The book presents concise bibliographical essays on one hundred significant works of English literature, summarizing authorship, publication histories, typographical features, editional variants, and illustration and collation details. A prefatory explanation outlines the selection criteria and editorial practices used for handling early spelling and printing peculiarities. Individual entries vary in length depending on existing scholarship and rarity, and the volume includes a list of corrections, a contents list, and an index to aid reference. Overall, it documents the physical and textual histories of landmark volumes to assist readers in identifying and understanding important variant issues.

CHRISTOPHER MARLOWE

(1564-1593)

23. The Famous | Tragedy | Of | The Rich Ievv | Of Malta. | As It Was Playd | Before The King And | Queene, In His Majesties | Theatre at White-Hall, by her Majeſties | Servants at the Cock-pit. | Written by Christopher Marlo. | [Printer's ornament] London; | Printed by I. B. for Nicholas Vavaſour, and are to be ſold | at his Shop in the Inner-Temple, neere the | Church. 1633.

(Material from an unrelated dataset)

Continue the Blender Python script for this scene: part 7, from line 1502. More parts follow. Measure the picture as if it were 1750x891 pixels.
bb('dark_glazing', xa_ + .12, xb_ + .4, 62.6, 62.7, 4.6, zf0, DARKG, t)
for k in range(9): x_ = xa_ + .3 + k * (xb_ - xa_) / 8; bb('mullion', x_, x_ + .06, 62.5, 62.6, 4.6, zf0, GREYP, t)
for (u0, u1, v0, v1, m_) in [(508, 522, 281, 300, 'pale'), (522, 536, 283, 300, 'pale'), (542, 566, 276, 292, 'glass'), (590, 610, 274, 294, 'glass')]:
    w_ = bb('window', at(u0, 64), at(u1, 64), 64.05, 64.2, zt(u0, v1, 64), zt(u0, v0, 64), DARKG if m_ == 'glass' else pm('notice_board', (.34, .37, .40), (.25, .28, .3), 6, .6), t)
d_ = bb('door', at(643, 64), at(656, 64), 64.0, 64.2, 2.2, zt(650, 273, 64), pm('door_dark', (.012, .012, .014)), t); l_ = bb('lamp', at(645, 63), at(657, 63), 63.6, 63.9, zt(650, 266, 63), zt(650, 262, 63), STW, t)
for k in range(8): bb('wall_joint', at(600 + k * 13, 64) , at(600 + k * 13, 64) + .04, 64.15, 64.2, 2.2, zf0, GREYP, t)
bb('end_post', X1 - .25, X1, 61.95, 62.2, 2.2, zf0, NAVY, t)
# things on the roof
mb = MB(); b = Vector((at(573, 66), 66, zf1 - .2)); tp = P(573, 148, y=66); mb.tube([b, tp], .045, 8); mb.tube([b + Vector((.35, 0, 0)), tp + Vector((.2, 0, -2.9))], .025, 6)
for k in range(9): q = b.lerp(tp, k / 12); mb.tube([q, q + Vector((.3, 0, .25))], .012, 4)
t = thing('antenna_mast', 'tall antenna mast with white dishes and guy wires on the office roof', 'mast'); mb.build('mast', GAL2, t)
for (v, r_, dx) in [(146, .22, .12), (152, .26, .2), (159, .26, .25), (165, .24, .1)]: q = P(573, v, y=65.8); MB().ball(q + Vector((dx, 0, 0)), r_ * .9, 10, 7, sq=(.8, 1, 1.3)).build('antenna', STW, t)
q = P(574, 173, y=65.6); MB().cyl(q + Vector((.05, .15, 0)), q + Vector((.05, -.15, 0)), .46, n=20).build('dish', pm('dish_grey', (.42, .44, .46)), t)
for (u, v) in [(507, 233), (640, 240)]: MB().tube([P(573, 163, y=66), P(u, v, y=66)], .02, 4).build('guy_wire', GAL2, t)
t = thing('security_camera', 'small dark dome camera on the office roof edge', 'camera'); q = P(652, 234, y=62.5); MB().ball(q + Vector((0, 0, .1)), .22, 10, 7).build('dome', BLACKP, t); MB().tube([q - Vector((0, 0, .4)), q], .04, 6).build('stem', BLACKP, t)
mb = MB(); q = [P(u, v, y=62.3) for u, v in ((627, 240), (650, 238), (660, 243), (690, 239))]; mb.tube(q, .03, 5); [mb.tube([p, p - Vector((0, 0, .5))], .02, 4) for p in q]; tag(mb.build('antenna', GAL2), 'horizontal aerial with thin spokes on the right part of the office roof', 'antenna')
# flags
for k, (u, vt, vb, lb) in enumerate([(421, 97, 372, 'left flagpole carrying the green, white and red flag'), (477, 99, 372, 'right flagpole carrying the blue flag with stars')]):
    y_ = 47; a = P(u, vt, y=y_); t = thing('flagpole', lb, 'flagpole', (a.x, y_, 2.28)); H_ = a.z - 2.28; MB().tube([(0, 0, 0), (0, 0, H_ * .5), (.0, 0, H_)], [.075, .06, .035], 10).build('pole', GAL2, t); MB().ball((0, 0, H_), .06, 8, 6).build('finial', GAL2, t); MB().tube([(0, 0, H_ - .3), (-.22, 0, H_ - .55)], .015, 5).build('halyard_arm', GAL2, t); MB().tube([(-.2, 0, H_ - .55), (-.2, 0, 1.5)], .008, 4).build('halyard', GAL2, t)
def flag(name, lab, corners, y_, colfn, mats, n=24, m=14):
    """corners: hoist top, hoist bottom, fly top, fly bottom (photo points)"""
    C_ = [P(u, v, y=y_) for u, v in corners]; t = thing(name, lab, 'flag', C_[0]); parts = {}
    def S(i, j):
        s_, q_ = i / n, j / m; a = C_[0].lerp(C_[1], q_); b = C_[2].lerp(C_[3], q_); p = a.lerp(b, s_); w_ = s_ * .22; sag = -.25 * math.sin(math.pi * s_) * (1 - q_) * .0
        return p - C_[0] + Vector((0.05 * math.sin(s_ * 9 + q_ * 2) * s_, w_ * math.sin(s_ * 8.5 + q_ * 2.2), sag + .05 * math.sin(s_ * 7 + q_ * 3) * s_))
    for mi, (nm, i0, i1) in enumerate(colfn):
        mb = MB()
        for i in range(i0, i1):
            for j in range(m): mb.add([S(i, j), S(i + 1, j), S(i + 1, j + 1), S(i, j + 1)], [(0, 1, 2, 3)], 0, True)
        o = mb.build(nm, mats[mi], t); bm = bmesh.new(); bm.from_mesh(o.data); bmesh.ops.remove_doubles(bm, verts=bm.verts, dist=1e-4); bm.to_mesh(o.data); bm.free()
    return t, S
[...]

Marlowe probably wrote the play not earlier than 1588, because the line in the opening speech of Machevill, "And now the Guize is dead," refers to the Duc de Guise, the organizer of the Massacre of Saint Bartholomew, who died in that year. The tragedy was acted many times before it was entered in the Stationers' Register by the two publishers, Nicholas Ling and Thomas Millington, in 1594; but for some reason it was not printed even then. When finally issued in the form shown here, it was under the editorship of Thomas Heywood, the dramatist, who explains his connection with the work in his dedication to Thomas Hammon:

"This Play, compoſed by ſo worthy an Authour as Mr. Marlo; and the part of the Jew preſented by ſo vnimitable an Actor as Mr. Allin, being in this later Age commended to the Stage: As I vſher'd it into the Court, and preſented it to the Cock-pit, with theſe Prologues and Epilogues here inſerted, ſo now being newly brought to the preſſe I was loth it ſhould be publiſhed without the ornament of an epistle...."

Quarto.

Collation:  A-K2, in fours.  Without pagination.